Any obligation to mitigate?
Article 136 of the TCO requires the party invoking FM to notify the counterparty of the event without any delay and to mitigate losses. Otherwise, it will be liable for any losses suffered.
What is the outcome of invoking FM?

The consequences of an FM event will depend on the contractually agreed terms and the underlying situation.

If the contract does not address the consequences of FM events, Turkish law foresees that in a permanent FM event, the obligor will be discharged from its obligations under the contract. In a contract with reciprocal obligations, the obligor who has been discharged from its obligations (due to the impossibility of performance) cannot request the counterparty to perform its obligation. Additionally, when a party invoking FM is relieved from performance, it must refund the consideration it previously received from the counterparty, as per the unjust enrichment provisions of the TCO.

If the event preventing the parties from fulfilling their obligations is temporary, article 136 of the TCO becomes inapplicable because it only regulates the circumstances where the performance of the contract is permanently impossible (e.g. due to the permanent nature of the FM, the nature of the performance, etc.).

With regard to temporary FM events, the majority of Turkish scholars argue that parties' obligations are suspended for the duration of the FM event.

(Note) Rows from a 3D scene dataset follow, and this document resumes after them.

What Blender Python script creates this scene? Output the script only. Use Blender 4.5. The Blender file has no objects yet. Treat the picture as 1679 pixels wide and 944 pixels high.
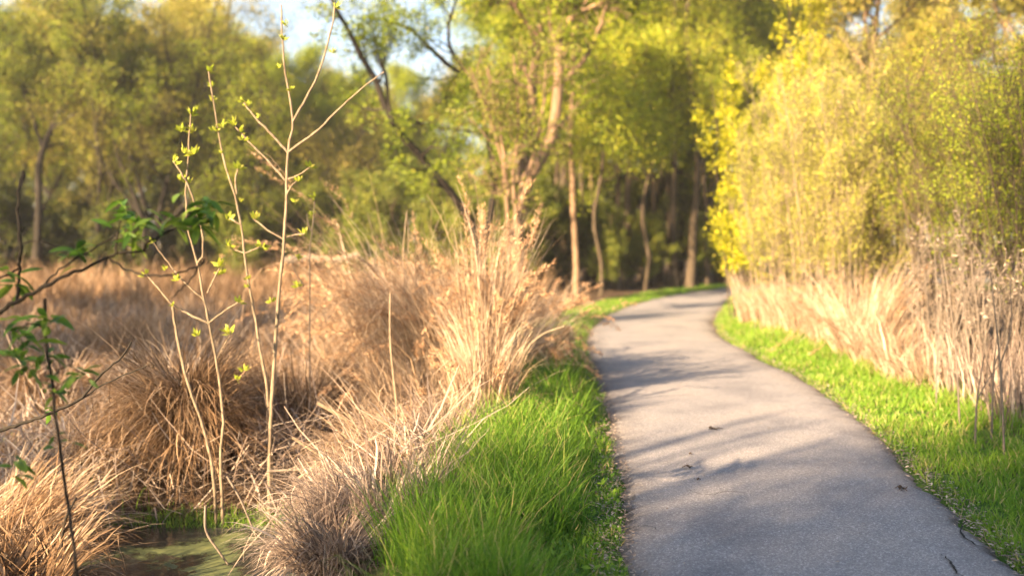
import bpy, math
import numpy as np
from mathutils import Vector

# ------------------------------------------------------------------ camera, sky, sun
SC = bpy.context.scene
COL = SC.collection
CAM_H = 1.7
FPX = 1632.0                       # focal length in pixels of the 1679 px wide photograph (35 mm)
PITCH = math.atan(77.0 / FPX)
cam_d = bpy.data.cameras.new("camera")
cam = bpy.data.objects.new("camera", cam_d)
COL.objects.link(cam)
cam.location = (0, 0, CAM_H)
cam.rotation_euler = (math.pi / 2 - PITCH, 0, 0)
cam_d.sensor_width = 36.0
cam_d.lens = 36.0 * FPX / 1679.0
cam_d.clip_start = 0.1
cam_d.clip_end = 3000
cam_d.dof.use_dof = True
cam_d.dof.focus_distance = 6.3
cam_d.dof.aperture_fstop = 0.95
SC.camera = cam

SUN_EL = math.radians(22.5)
LX, LY = 0.70, 0.714               # direction the light travels over the ground
SUN_AZ = math.atan2(-LX, -LY)      # clockwise from +Y
W = bpy.data.worlds.new("World")
SC.world = W
W.use_nodes = True
nt = W.node_tree
nt.nodes.clear()
n_out = nt.nodes.new("ShaderNodeOutputWorld")
n_bg = nt.nodes.new("ShaderNodeBackground")
n_sky = nt.nodes.new("ShaderNodeTexSky")
n_sky.sky_type = 'NISHITA'
n_sky.sun_disc = False
n_sky.sun_elevation = SUN_EL
n_sky.sun_rotation = SUN_AZ
n_sky.air_density = 1.0
n_sky.dust_density = 1.5
n_bg.inputs[1].default_value = 0.056
# thin broken cloud over the sky
n_tc = nt.nodes.new("ShaderNodeTexCoord")
n_map = nt.nodes.new("ShaderNodeMapping")
n_map.inputs['Scale'].default_value = (1.2, 1.2, 4.5)
n_no = nt.nodes.new("ShaderNodeTexNoise")
n_no.inputs['Scale'].default_value = 2.6
n_no.inputs['Detail'].default_value = 6
n_cr = nt.nodes.new("ShaderNodeValToRGB")
n_cr.color_ramp.elements[0].position = 0.42
n_cr.color_ramp.elements[0].color = (0, 0, 0, 1)
n_cr.color_ramp.elements[1].position = 0.66
n_cr.color_ramp.elements[1].color = (0.75, 0.75, 0.75, 1)
n_mx = nt.nodes.new("ShaderNodeMixRGB")
n_mx.inputs[2].default_value = (2.2, 2.45, 2.75, 1)
nt.links.new(n_tc.outputs['Generated'], n_map.inputs[0])
nt.links.new(n_map.outputs[0], n_no.inputs['Vector'])
nt.links.new(n_no.outputs['Fac'], n_cr.inputs[0])
nt.links.new(n_cr.outputs[0], n_mx.inputs[0])
nt.links.new(n_sky.outputs[0], n_mx.inputs[1])
nt.links.new(n_mx.outputs[0], n_bg.inputs[0])
nt.links.new(n_bg.outputs[0], n_out.inputs[0])

sun_d = bpy.data.lights.new("sun", 'SUN')
sun_d.energy = 5.0
sun_d.angle = math.radians(0.6)
sun_d.color = (1.0, 0.72, 0.43)
sun = bpy.data.objects.new("sun", sun_d)
COL.objects.link(sun)
sun.rotation_euler = Vector((LX, LY, -math.tan(SUN_EL))).to_track_quat('-Z', 'Y').to_euler()
sun.location = (-20, -20, 20)

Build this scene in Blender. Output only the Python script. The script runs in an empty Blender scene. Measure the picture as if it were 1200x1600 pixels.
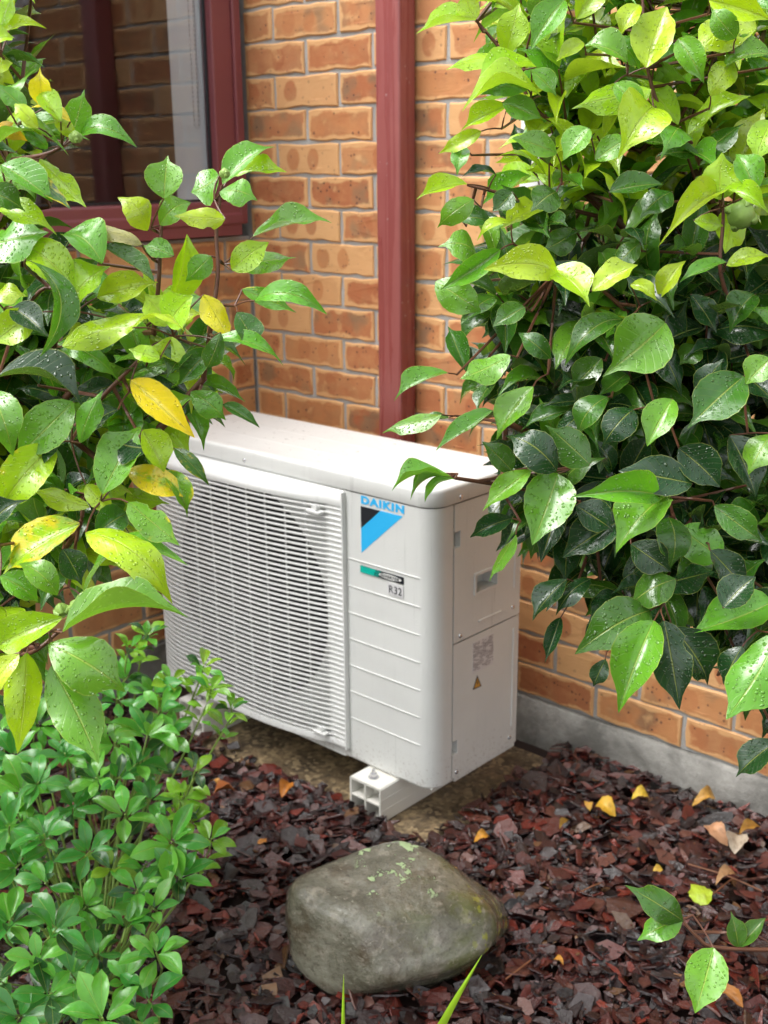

However, once the FM event ends, the obligations become performable.

In cases where the purpose of the contract becomes moot mainly due to a temporary FM event, and it is not reasonable to expect any of the parties to be bound by the contract until the end of the temporary event pursuant to the good faith principle, the event also constitutes a permanent impossibility of the performance. Again, this must always be reviewed in a case-specific way; these are general/preliminary explanations and case-specific circumstances may alter this interpretation significantly.

Any other concepts/remedies?

Turkish law entitles parties to the contract to request the revision of the contract's provisions and conditions, if despite the parties' agreement, the circumstances existing at the time of the execution of the contract changed extraordinarily, resulting in the hardship of the performance of one's contractual obligations to the extent that the obligor cannot be expected to perform the contract in good faith.

If all of the conditions for the existence of hardship are fulfilled, the party affected by the hardship may request the revision of the contract pursuant to article 138 of the TCO. If the revision is impossible, and depending on the other specific circumstances, the rescission of the contract may come into question, as a last resort.